Modern car tech can do all sorts of things, if you’re willing to give up your privacy
Are our cars becoming a bit too nosy? Editor Paul Barker shares his concerns
Amid all the tech-driven excitement of the 2025 Consumer Electronics Show, there was one thing that left me feeling uneasy.
These shows are always about cutting-edge innovations and how brilliant they are going to be, but I found myself leaving Las Vegas pondering how much drivers are going to welcome one development in particular.
As cars get smarter in terms of on-board gadgetry, their thirst for knowledge will only increase. And, as Honda admitted when pushed on the subject, it’s going to create a divide between people happy to share their lives with their car, and those concerned about what it knows about them and where the data goes. The implication is, if you don’t engage with the car’s desire to know you, you won’t be able to enjoy its capabilities.

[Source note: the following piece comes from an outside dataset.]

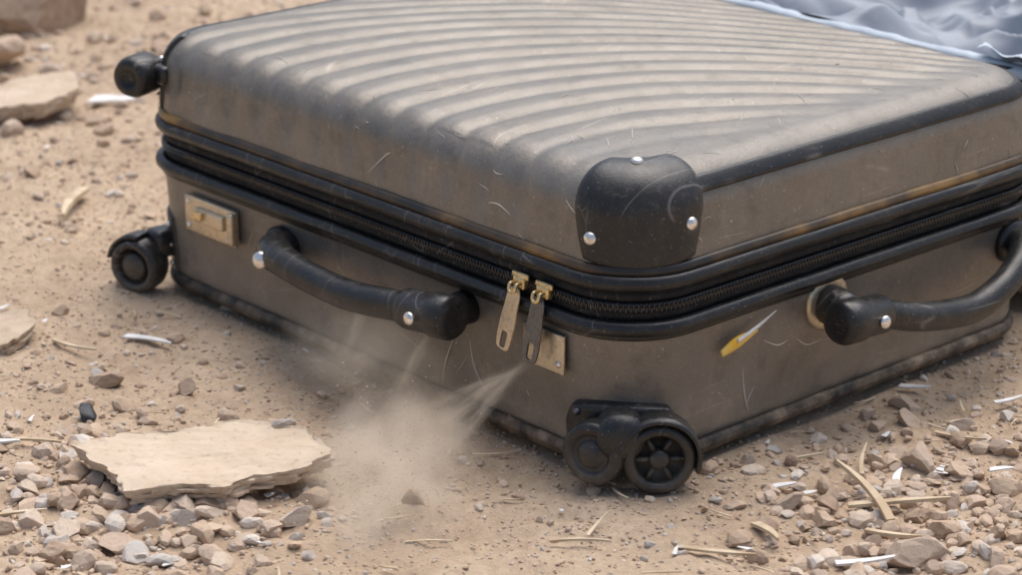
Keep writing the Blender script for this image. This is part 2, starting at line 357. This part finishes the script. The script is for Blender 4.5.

After all, we’re now close to systems on cars that will actively converse rather than wait to be summoned, will make suggestions about routes based on where you’ve driven before, will select music or comfort settings based on your perceived mood, and will recognise and remember passengers by voice.
It’s a constantly evolving tech that we’re already well down the road with, but giving it a funky, matey name, attractive voice or a cutesy avatar, as some of the Chinese brands are wont to do, shouldn’t disguise the fact that you’re chatting to a bunch of code, rather than a friend. And when it recognises and addresses passengers individually, let alone starts alerting you to traffic problems based on the fact that you normally go to a certain place on a certain day, or playing Taylor Swift because it thinks you’ve split up with your partner… that’s a lot of valuable data your car is scraping from you every day.
The smartphone comparison is a valid one, because as a society we’ve traded privacy and data for the massive convenience that smartphones bring. But are we ready and willing to do the same with our cars?
The industry has got work to do to reassure drivers that data remains private, and that car manufacturers will resist the temptation to monetise information on where people go and when. Who knows what about us – and what they’re doing with it – could be among the most important questions of car ownership in the near future.